Thursday, October 7, 2010
Class at Women's Retreat
Things were so busy at my beginner watercolor class at Camp Pinnacle over the last weekend that I never had the opportunity to take any photographs of the ladies at work. But here they are at the end, each holding the two completed paintings (to see a larger image, click on the photograph).
Etta Mae (from left), Shirlene, Cindy, and Becky tackled multiple projects over the three days. On the first evening, we went over basic materials, and discussed watercolor paper, paints and brushes. They also completed some basic exercises: flat washes, graded washes, wet into wet, glazing, etc., to get a feel for the medium and for the proper consistency of their paint and water mixture.
They also had some fun with completing background foliage exercises, a matter of wetting paper and then dropping pigment to create spreading blossoms. With a hard edge along the bottom, the blooms easily transform into clumps of trees and bushes with spreading branches.
The next morning, we set to work on color mixing. The landscape the four were tasked with involved only two pigments: French Ultramarine Blue and Burnt Sienna. I explained how the two colors were complementary, and how that created possibilities for chromatic shifts between the two, with the middle neutral as a critical component of the painting.
The wet-into-wet foliage exercises from the evening before were quickly put into use, and more wet-into-wet work defined the winter pasture and hill surrounding what would become an old, white farmhouse. Careful application of the mixed neutral from the two pigments developed the house's shadows and created its form.
The large pine tree to the side of the house caused some consternation. In the example painting I had done prior to the class, I had fussed over the tree and tried to develop more detail than was necessary in its branches. The tree is secondary to the house in the composition, but my decades-long struggle with creating realistic tree shapes got the better of me.
That fussiness quickly was emulated by the students. I tried to explain that they did not need to replicate what I had done with the tree, and in fact many of their early, loose washes were superior to mine, but they could not help themselves either.
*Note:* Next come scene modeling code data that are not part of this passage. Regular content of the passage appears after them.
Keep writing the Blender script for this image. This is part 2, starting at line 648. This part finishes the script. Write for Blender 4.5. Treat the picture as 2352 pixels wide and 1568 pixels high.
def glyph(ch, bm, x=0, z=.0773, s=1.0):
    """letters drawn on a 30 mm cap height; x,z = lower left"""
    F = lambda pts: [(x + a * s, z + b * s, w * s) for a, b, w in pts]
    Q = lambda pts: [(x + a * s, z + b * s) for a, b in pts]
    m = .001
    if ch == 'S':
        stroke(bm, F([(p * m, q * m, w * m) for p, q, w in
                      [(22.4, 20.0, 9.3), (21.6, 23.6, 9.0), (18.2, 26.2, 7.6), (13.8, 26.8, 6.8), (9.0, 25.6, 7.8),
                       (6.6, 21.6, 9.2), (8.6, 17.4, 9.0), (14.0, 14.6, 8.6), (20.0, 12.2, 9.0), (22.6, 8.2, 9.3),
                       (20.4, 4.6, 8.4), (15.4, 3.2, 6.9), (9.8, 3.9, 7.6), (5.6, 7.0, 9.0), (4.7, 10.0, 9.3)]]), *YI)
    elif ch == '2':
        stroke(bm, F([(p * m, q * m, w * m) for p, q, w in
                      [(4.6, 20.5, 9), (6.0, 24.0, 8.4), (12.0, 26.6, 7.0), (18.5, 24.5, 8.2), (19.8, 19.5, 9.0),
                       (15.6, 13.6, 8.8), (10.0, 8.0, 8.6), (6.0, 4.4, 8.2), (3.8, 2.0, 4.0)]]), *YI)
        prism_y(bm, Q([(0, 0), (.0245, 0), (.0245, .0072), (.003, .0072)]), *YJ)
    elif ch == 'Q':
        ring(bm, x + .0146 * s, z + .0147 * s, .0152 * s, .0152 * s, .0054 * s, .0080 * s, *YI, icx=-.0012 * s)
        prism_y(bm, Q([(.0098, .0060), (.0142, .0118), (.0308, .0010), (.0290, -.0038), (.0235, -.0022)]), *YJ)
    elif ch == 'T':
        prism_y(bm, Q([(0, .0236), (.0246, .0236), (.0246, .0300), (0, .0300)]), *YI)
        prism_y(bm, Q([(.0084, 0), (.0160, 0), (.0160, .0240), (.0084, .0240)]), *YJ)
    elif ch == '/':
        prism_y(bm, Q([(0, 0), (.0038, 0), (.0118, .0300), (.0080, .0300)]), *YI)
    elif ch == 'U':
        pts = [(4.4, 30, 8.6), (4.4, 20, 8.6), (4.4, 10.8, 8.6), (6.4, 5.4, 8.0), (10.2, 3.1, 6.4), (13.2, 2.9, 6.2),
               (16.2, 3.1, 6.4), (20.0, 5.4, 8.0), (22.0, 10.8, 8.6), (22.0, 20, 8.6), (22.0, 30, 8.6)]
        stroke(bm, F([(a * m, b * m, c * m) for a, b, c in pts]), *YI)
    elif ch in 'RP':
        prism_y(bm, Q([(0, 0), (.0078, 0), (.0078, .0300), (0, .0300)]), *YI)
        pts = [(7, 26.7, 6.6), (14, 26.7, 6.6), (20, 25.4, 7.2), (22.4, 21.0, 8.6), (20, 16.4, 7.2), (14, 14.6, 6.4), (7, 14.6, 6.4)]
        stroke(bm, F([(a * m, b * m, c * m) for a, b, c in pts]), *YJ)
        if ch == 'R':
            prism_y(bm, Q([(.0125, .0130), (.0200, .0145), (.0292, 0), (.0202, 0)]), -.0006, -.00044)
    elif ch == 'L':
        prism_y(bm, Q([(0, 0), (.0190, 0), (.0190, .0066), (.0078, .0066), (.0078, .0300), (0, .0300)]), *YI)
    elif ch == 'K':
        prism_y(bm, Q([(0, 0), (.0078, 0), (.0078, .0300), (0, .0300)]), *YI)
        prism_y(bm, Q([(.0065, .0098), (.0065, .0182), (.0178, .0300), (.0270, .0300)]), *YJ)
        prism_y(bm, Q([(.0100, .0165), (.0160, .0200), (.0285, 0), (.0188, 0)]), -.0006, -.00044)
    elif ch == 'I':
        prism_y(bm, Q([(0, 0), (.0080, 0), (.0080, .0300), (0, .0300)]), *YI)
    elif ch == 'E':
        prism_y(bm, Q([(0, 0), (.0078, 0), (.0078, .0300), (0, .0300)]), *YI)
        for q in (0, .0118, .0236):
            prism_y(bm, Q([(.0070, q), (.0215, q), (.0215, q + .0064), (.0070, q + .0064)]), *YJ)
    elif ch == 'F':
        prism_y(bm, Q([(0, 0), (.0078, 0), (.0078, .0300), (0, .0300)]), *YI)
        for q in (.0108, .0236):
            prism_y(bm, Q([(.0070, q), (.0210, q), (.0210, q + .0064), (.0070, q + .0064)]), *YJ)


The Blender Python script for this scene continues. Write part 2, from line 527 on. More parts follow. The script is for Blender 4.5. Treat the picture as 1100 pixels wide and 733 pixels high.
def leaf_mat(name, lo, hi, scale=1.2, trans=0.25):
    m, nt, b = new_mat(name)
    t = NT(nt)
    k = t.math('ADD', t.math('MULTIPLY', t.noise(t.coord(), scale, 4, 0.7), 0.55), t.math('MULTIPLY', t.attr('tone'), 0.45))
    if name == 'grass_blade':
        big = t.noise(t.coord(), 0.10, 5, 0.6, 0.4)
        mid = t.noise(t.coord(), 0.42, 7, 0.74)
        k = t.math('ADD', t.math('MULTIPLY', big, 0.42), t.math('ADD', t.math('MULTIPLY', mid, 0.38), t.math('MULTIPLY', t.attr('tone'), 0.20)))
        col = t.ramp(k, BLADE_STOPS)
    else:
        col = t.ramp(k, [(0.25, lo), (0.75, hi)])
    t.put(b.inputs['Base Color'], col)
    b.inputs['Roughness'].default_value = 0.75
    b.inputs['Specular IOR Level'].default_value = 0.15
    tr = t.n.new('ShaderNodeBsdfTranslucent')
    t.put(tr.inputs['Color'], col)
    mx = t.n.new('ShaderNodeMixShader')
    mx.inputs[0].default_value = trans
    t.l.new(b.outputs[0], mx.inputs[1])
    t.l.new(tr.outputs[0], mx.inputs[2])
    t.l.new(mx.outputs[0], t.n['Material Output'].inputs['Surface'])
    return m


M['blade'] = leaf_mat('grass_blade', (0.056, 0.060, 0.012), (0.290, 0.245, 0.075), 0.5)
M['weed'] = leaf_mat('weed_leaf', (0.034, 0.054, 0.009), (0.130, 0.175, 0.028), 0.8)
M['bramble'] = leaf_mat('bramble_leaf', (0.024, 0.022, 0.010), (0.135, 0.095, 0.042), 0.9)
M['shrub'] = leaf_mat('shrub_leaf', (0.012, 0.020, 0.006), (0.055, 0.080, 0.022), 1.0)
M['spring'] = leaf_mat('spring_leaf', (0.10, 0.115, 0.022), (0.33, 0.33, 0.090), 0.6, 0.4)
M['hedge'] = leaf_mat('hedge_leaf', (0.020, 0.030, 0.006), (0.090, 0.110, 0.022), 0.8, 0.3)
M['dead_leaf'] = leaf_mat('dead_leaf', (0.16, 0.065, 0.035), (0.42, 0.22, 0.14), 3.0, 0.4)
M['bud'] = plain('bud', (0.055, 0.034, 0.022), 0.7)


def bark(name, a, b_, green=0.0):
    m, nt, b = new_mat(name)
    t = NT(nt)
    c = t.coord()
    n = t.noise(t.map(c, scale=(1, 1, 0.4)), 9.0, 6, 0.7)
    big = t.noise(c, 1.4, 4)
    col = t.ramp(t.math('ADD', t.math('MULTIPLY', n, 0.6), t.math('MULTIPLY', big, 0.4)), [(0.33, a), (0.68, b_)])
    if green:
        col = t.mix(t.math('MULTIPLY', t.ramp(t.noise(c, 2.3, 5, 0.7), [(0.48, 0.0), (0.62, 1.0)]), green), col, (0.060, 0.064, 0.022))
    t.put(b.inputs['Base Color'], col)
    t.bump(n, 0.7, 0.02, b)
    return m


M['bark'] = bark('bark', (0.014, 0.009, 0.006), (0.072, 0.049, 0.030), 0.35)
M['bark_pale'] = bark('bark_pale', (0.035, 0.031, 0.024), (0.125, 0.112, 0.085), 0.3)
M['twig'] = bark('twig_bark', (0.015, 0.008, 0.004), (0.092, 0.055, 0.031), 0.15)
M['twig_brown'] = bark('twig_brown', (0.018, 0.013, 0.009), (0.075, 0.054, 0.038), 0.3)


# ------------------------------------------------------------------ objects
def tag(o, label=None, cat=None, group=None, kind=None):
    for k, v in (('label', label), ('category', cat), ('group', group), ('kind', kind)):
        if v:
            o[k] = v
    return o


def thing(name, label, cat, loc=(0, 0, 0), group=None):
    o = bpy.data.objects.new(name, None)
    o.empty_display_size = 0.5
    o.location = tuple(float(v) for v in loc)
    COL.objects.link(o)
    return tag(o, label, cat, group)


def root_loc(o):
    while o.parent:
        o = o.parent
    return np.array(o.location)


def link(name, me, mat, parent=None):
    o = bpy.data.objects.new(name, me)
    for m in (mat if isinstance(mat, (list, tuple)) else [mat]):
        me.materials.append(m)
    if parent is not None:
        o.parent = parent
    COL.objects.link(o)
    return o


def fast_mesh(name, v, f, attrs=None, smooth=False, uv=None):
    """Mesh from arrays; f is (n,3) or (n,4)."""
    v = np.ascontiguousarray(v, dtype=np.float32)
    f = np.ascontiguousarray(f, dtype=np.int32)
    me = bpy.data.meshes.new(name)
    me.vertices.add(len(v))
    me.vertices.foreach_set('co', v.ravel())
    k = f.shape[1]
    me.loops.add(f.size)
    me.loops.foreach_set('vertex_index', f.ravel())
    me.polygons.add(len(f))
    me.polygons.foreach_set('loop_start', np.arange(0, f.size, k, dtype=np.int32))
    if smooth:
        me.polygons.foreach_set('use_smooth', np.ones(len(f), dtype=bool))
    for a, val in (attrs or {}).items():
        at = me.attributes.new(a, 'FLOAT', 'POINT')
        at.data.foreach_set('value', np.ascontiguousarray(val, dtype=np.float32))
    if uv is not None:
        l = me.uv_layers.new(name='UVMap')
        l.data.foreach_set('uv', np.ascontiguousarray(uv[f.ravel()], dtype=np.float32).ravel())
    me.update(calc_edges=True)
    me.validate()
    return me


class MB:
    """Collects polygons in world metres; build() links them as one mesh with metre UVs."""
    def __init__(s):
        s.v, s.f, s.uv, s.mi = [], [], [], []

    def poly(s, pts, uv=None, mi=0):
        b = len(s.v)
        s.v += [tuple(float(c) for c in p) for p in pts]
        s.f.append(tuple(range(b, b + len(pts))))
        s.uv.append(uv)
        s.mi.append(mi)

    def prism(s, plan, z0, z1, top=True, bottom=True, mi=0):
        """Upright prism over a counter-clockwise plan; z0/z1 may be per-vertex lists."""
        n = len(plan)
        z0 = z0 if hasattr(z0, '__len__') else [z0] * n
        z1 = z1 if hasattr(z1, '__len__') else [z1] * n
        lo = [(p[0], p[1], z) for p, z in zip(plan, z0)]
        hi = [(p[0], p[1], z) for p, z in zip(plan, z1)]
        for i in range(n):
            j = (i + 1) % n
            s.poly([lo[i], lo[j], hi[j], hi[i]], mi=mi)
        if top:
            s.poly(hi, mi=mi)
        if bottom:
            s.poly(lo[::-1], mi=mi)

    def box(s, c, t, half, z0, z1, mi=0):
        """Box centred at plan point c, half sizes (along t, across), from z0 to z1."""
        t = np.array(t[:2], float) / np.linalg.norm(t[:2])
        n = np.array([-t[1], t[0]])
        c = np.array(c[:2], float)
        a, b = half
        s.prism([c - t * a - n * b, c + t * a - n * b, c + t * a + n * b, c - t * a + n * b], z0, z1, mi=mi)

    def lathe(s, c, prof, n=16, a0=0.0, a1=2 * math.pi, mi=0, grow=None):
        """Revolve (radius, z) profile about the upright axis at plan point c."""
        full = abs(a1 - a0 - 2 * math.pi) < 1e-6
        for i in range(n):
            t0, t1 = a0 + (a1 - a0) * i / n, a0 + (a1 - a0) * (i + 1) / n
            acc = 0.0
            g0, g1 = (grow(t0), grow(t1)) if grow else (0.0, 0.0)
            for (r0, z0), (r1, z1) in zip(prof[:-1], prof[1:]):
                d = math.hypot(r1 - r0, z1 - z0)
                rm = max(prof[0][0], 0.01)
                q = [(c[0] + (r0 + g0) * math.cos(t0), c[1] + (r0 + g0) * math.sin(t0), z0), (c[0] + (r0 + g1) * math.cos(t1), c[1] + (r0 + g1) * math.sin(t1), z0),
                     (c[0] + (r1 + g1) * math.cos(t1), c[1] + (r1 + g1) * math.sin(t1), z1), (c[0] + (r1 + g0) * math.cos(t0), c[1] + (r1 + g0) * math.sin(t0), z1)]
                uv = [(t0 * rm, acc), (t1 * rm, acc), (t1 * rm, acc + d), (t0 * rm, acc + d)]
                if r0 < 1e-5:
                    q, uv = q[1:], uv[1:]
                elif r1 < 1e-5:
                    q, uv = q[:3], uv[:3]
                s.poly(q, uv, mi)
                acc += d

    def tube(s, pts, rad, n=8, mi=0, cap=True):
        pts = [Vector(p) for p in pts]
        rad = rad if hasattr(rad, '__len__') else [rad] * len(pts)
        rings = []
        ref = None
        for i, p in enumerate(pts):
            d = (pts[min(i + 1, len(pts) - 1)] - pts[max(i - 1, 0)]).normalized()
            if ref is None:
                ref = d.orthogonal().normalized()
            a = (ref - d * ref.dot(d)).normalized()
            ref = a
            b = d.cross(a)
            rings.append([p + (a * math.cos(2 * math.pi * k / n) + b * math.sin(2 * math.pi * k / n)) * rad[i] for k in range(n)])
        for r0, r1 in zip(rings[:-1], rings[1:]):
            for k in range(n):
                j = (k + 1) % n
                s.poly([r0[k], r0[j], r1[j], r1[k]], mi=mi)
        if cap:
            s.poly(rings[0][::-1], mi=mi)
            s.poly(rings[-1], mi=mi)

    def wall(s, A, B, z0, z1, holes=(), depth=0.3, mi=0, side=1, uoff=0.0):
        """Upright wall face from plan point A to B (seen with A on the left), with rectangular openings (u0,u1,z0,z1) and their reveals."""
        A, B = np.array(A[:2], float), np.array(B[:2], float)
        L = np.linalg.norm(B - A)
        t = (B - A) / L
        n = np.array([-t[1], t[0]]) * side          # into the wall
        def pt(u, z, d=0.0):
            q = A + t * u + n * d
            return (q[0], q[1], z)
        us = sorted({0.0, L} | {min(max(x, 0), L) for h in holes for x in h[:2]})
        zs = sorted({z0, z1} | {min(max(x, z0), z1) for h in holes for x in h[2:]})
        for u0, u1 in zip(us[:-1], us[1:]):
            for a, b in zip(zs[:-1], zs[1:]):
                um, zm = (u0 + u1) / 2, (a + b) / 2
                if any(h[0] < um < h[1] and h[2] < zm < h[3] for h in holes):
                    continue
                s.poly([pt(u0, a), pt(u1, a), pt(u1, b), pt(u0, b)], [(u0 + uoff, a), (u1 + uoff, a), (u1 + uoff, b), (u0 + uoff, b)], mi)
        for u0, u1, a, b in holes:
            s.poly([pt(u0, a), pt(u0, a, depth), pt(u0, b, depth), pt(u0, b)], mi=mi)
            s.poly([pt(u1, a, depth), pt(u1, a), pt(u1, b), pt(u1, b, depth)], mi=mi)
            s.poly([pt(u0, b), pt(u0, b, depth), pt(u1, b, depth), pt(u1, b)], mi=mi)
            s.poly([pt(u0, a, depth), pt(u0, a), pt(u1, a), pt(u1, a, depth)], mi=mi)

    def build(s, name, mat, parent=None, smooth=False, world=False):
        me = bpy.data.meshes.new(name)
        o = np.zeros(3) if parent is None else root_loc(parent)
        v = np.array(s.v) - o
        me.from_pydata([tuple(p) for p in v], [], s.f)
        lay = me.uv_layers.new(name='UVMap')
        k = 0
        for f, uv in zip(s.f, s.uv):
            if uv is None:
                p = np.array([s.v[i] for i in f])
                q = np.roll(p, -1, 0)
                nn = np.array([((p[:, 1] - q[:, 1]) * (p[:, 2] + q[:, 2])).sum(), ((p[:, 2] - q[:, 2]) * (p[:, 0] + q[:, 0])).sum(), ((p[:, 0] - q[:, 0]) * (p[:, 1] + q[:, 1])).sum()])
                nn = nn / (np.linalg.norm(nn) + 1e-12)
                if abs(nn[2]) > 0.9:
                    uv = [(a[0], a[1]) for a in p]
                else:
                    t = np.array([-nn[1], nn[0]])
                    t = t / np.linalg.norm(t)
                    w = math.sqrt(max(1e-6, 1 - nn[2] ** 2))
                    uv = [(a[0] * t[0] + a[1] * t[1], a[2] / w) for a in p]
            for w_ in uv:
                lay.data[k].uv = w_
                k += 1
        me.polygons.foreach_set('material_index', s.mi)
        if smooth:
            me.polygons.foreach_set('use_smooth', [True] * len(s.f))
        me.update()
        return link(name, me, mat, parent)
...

I think we finally found a happy medium for everyone, but it was a lesson for me in creating class demonstrations in the future.
With the detail in the house complete, the group took on the foreground areas, and created the fence line and the long cast shadows from the setting sun.
And after that long day, I decided they all needed a break. We were going to face a troublesome project in the morning: a still life that depended on smooth graded washes to create the curvature of a round crock, but I could not expect them to dive into that after struggling with and then succeeding in their landscapes.
We quickly rushed into the project early Sunday morning. I switched the paper to 140# Arches, cold press, for this project (the landscape was on Canson's Montval, cold press) because I knew the Arches could handle the attempts at smooth, graded washes better than the heavily sized Montval could.
We used the same two colors for the gray crock and added a touch of raw sienna to the palette just to create the soft bounced light on the shadowed side of the crock. For this project the group also used a reference photo to guide their work. I had painting an example painting beforehand, but it incorporated an egg into the composition's foreground, so it was not an accurate example of their subject.
We rushed into our washes, constantly switched on the hairdryer to quickly dry damp areas, and completed the pieces just in time. In many ways this was a much harder project than the landscape because the touch needed to get smooth gradients is so critical to the creation of rounded forms, but the ladies did very well with a difficult task.
In the end, I think everyone was pleased with what they had learned.
I also hope that they want to wade in watercolor a bit more.